- TASK INSTRUCTIONS
Please transcribe the data that follows without the pictures, keeping every word the same.

- SOURCE EXCERPT
§ §

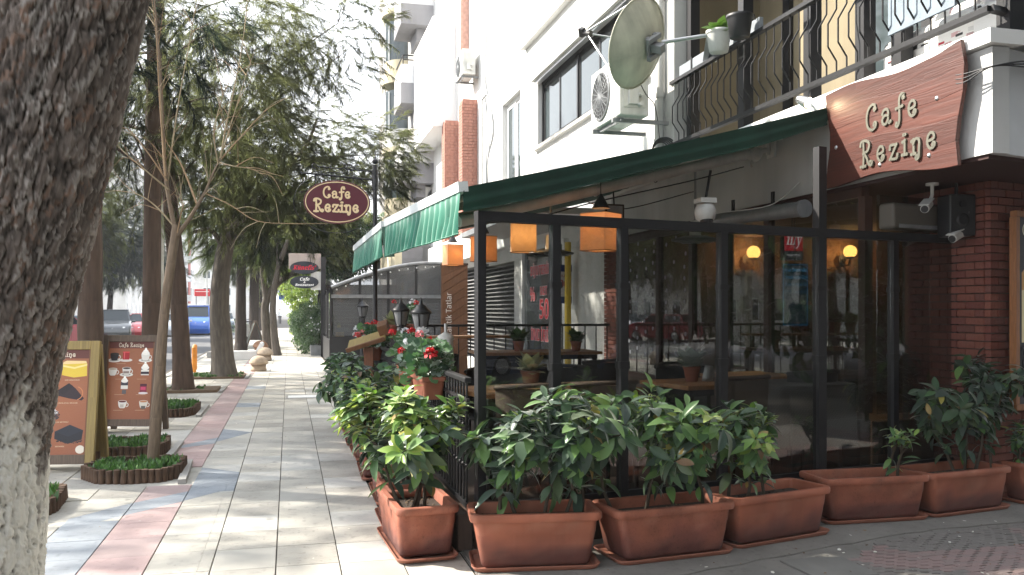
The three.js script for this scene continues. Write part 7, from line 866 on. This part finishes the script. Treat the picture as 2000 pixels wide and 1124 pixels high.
{ const t = thing('red_road_sign', 'red board sign above the far end of the road', 'sign', -7.3, 0, -80); part(t, 'board', rb(1.3, 0.62, 0.08, 0, 3.1, 0, 0.03), C.red); part(t, 'border', bx(1.1, 0.05, 0.09, 0, 3.2, 0), C.white); part(t, 'post', [cy(0.05, 0.05, 2.8, -0.5, 1.4, 0), cy(0.05, 0.05, 2.8, 0.5, 1.4, 0)], C.greyMetal); const u = thing('blue_shop_sign', 'small blue sign hanging far along the pavement', 'sign', -0.2, 0, -76); part(u, 'board', rb(1.3, 0.8, 0.12, 0, 2.85, 0, 0.03), M([0.02, 0.15, 0.55], 0.5)); part(u, 'mark', bx(0.6, 0.16, 0.13, 0.1, 2.8, 0), C.white); part(u, 'post', cy(0.05, 0.05, 2.5, 0.5, 1.25, 0), C.greyMetal); }
// vehicles: front towards local +z
const tyre = M([0.015, 0.015, 0.015], 0.85), rimM = M([0.45, 0.45, 0.46], 0.35, { metal: 0.8 }), lampG = M([0.75, 0.77, 0.78], 0.1, { clearcoat: 1 }), carGlass = M([0.02, 0.028, 0.032], 0.03);
function hexa(b, t) { const p = [...b, ...t], f = [[0, 1, 2, 3], [7, 6, 5, 4], [4, 5, 1, 0], [5, 6, 2, 1], [6, 7, 3, 2], [7, 4, 0, 3]], pos = []; for (const [a, c, d, e] of f) for (const k of [a, d, c, a, e, d]) pos.push(...p[k]); const g = new THREE.BufferGeometry(); g.setAttribute('position', new THREE.Float32BufferAttribute(pos, 3)); g.computeVertexNormals(); g.setAttribute('uv', new THREE.Float32BufferAttribute(new Float32Array(72), 2)); return g; }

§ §

- RESULT OF THIS TASK
The three.js script for this scene continues. Write part 7, from line 866 on. This part finishes the script. Treat the picture as 2000 pixels wide and 1124 pixels high.
{ const t = thing('red_road_sign', 'red board sign above the far end of the road', 'sign', -7.3, 0, -80); part(t, 'board', rb(1.3, 0.62, 0.08, 0, 3.1, 0, 0.03), C.red); part(t, 'border', bx(1.1, 0.05, 0.09, 0, 3.2, 0), C.white); part(t, 'post', [cy(0.05, 0.05, 2.8, -0.5, 1.4, 0), cy(0.05, 0.05, 2.8, 0.5, 1.4, 0)], C.greyMetal); const u = thing('blue_shop_sign', 'small blue sign hanging far along the pavement', 'sign', -0.2, 0, -76); part(u, 'board', rb(1.3, 0.8, 0.12, 0, 2.85, 0, 0.03), M([0.02, 0.15, 0.55], 0.5)); part(u, 'mark', bx(0.6, 0.16, 0.13, 0.1, 2.8, 0), C.white); part(u, 'post', cy(0.05, 0.05, 2.5, 0.5, 1.25, 0), C.greyMetal); }
// vehicles: front towards local +z
const tyre = M([0.015, 0.015, 0.015], 0.85), rimM = M([0.45, 0.45, 0.46], 0.35, { metal: 0.8 }), lampG = M([0.75, 0.77, 0.78], 0.1, { clearcoat: 1 }), carGlass = M([0.02, 0.028, 0.032], 0.03);
function hexa(b, t) { const p = [...b, ...t], f = [[0, 1, 2, 3], [7, 6, 5, 4], [4, 5, 1, 0], [5, 6, 2, 1], [6, 7, 3, 2], [7, 4, 0, 3]], pos = []; for (const [a, c, d, e] of f) for (const k of [a, d, c, a, e, d]) pos.push(...p[k]); const g = new THREE.BufferGeometry(); g.setAttribute('position', new THREE.Float32BufferAttribute(pos, 3)); g.computeVertexNormals(); g.setAttribute('uv', new THREE.Float32BufferAttribute(new Float32Array(72), 2)); return g; }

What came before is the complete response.